11-27: At first glance verses 14 and 27 seem out of place, serving only to unnecessarily complicate the story. However, they introduce an historical note Luke’s first readers would have recognized. In 4 B.C. Herod the Great died, leaving his kingdom divided between his three sons, Herod Antipas, Herod Philip, and Archelaus. Archelaus actually made a trip to Rome to secure his portion of the inheritance. The Jews sent an embassy to inform the emperor that they did not want Archelaus as their king. We don’t know what became of those who opposed him, but Caesar Augustus did indeed confirm Archelaus as the new king of Judea. Other elements of the parable are curious also. The ruler leaves ten servants in charge of ten portions of his financial holdings, clearly to test their business acumen. Two of them do well, a third does poorly, but the other seven are left out of the reckoning altogether!

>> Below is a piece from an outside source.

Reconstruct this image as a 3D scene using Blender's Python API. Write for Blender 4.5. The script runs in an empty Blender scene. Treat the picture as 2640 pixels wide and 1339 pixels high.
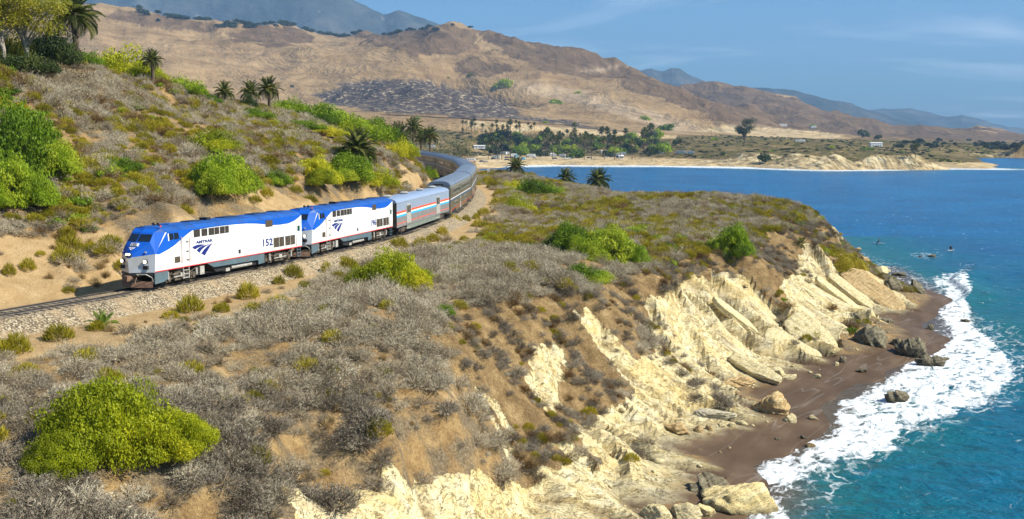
import bpy, bmesh, math, random
import numpy as np
from mathutils import Vector, Matrix
R = math.radians
rnd = random.Random(7)
scn = bpy.context.scene
col = scn.collection

# ------------------------------------------------------------------ camera, light, exposure
CAMH, FOC, PITCH = 25.0, 2700.0, math.atan2(669.5-350, 2700.0)
cam = bpy.data.objects.new('camera', bpy.data.cameras.new('camera'))
col.objects.link(cam); scn.camera = cam
cam.location = (0, 0, CAMH); cam.rotation_euler = (math.pi/2-PITCH, 0, 0)
cam.data.sensor_width = 36; cam.data.lens = 36*FOC/2640
cam.data.clip_start = 1; cam.data.clip_end = 60000
SUN_AZ, SUN_EL = R(-13), R(42)            # azimuth from +X, towards the sun
sdir = Vector((math.cos(SUN_EL)*math.cos(SUN_AZ), math.cos(SUN_EL)*math.sin(SUN_AZ), math.sin(SUN_EL)))
sun = bpy.data.objects.new('sun', bpy.data.lights.new('sun', 'SUN'))
col.objects.link(sun); sun.location = (60, -20, 80)
sun.rotation_euler = sdir.to_track_quat('Z', 'Y').to_euler()
sun.data.energy = 5.0; sun.data.angle = R(0.53); sun.data.color = (1, .94, .80)

world = bpy.data.worlds.new('World'); scn.world = world; world.use_nodes = True
def build_world():
    nt = world.node_tree; nt.nodes.clear()
    N, L = nt.nodes.new, nt.links.new
    out = N('ShaderNodeOutputWorld'); bg = N('ShaderNodeBackground'); bg.inputs[1].default_value = 0.062
    sky = N('ShaderNodeTexSky'); sky.sky_type = 'NISHITA'; sky.sun_disc = False
    sky.sun_elevation = SUN_EL; sky.sun_rotation = math.pi/2-SUN_AZ
    sky.air_density = 1.0; sky.dust_density = 1.6; sky.ozone_density = 3.0; sky.altitude = 30
    geo = N('ShaderNodeTexCoord')
    # thin high cloud: noise over the direction, flattened on to a high sheet
    sep = N('ShaderNodeSeparateXYZ'); L(geo.outputs['Generated'], sep.inputs[0])
    add = N('ShaderNodeMath'); add.operation = 'ADD'; add.inputs[1].default_value = 0.06; L(sep.outputs[2], add.inputs[0])
    dv = N('ShaderNodeVectorMath'); dv.operation = 'DIVIDE'; L(geo.outputs['Generated'], dv.inputs[0])
    cmb = N('ShaderNodeCombineXYZ')
    for i in range(3): L(add.outputs[0], cmb.inputs[i])
    L(cmb.outputs[0], dv.inputs[1])
    mp = N('ShaderNodeMapping'); mp.inputs['Scale'].default_value = (.35, .55, 0); mp.inputs['Rotation'].default_value = (0, 0, .5)
    L(dv.outputs[0], mp.inputs[0])
    n1 = N('ShaderNodeTexNoise'); n1.inputs['Scale'].default_value = .9; n1.inputs['Detail'].default_value = 9; n1.inputs['Roughness'].default_value = .62
    n1.inputs['Distortion'].default_value = .9
    L(mp.outputs[0], n1.inputs['Vector'])
    cr = N('ShaderNodeMapRange'); cr.inputs[1].default_value = .54; cr.inputs[2].default_value = .80; cr.inputs[3].default_value = 0; cr.inputs[4].default_value = .75
    L(n1.outputs[0], cr.inputs[0])
    tint = N('ShaderNodeMixRGB'); tint.blend_type = 'MULTIPLY'; tint.inputs[0].default_value = 1; tint.inputs[2].default_value = SKY_TINT
    L(sky.outputs[0], tint.inputs[1])
    mx = N('ShaderNodeMixRGB'); mx.inputs[2].default_value = (9.0, 10.0, 11.0, 1)
    L(cr.outputs[0], mx.inputs[0]); L(tint.outputs[0], mx.inputs[1]); L(mx.outputs[0], bg.inputs[0]); L(bg.outputs[0], out.inputs[0])
SKY_TINT = (.46, .86, 1.20, 1)
build_world()
vs = scn.view_settings
vs.view_transform = 'Standard'; vs.look = 'None'; vs.exposure = 0.80; vs.gamma = 1; vs.use_curve_mapping = False
scn.render.engine = 'CYCLES'
scn.cycles.use_denoising = True
scn.cycles.max_bounces = 6; scn.cycles.diffuse_bounces = 2; scn.cycles.glossy_bounces = 2; scn.cycles.transparent_max_bounces = 8
scn.cycles.volume_bounces = 0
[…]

But here is the real problem for me: Who is the Christ figure in the parable? Is Christ the ruler who is merciless and cruel? Or is Christ represented by those who oppose the ruler and lose their lives because of their opposition? The usual explanation is that the ruler who receives the kingdom is the Christ figure, that Christ is going away for a while, leaving his kingdom to his servants, the Church, and that Christ is going to return and judge how well we’ve done with our stewardship. To me this explanation hangs a bit loosely, but after weeks of grappling with these sixteen verses I have found no better one. Perhaps Luke’s intention is to show how Jesus consistently steers his followers away from assuming an immediate end to the existing world order, and to resolve to be faithful in the meantime.

28-40: We see now that Jesus has carefully planned his entrance into Jerusalem by arranging to have a colt ready to carry him. The prophet Zechariah wrote, “See, your king is coming, triumphant and riding on a donkey; a colt, the offspring of a donkey” (Zechariah 9:9), and Jesus acts out that prophecy. He sends two of his followers to fetch the donkey, and apparently also explains to his followers what is expected of them. He enters the city amid their shouts of “Blessed is the king who comes in the name of the Lord!” There really can be no question but that Jesus, entering the city in this way, is proclaiming himself to be the Messiah. To people present at the time, of course, the declaration may not be so obvious — a man entering the city on a donkey was not an uncommon sight. This is so like Jesus! To take the common and make it uncommon; to take the ordinary and make it extraordinary — water, wine, bread, fish, and fishermen.

41-44: Luke is the only writer to give us this snapshot of Jesus weeping over Jerusalem. Coming down the Mount of Olives he could see the city’s future; the siege works being erected, the walls being breached and the Roman soldiers destroying the buildings stone by stone. If you go to Jerusalem today and visit the Wailing Wall you will be standing before the only structure that remained standing after the Roman attack in 70 A.D. to put down an armed rebellion.

45-48: All four gospels tell of this incident. Luke’s is the briefest account. He mentions only “those who were selling things.” When Jesus enters the temple, it is not into a building but into the outer courtyard where thousands are gathered. His display of holy anger would certainly not have gone unnoticed.


Jesus went to Jerusalem to die. He knew that. He went anyway. He spent his last week teaching people about the kingdom of God. If we live as he lived, with courage and selfless devotion to God, it doesn’t matter how much we struggle. The world may wear us down, but God will raise us up. So, if you’re going through a difficult time, take courage. The purest human who ever lived suffered, too. The best life is always out there ahead of us, and awaits us in the company of those who have lived in faith before us.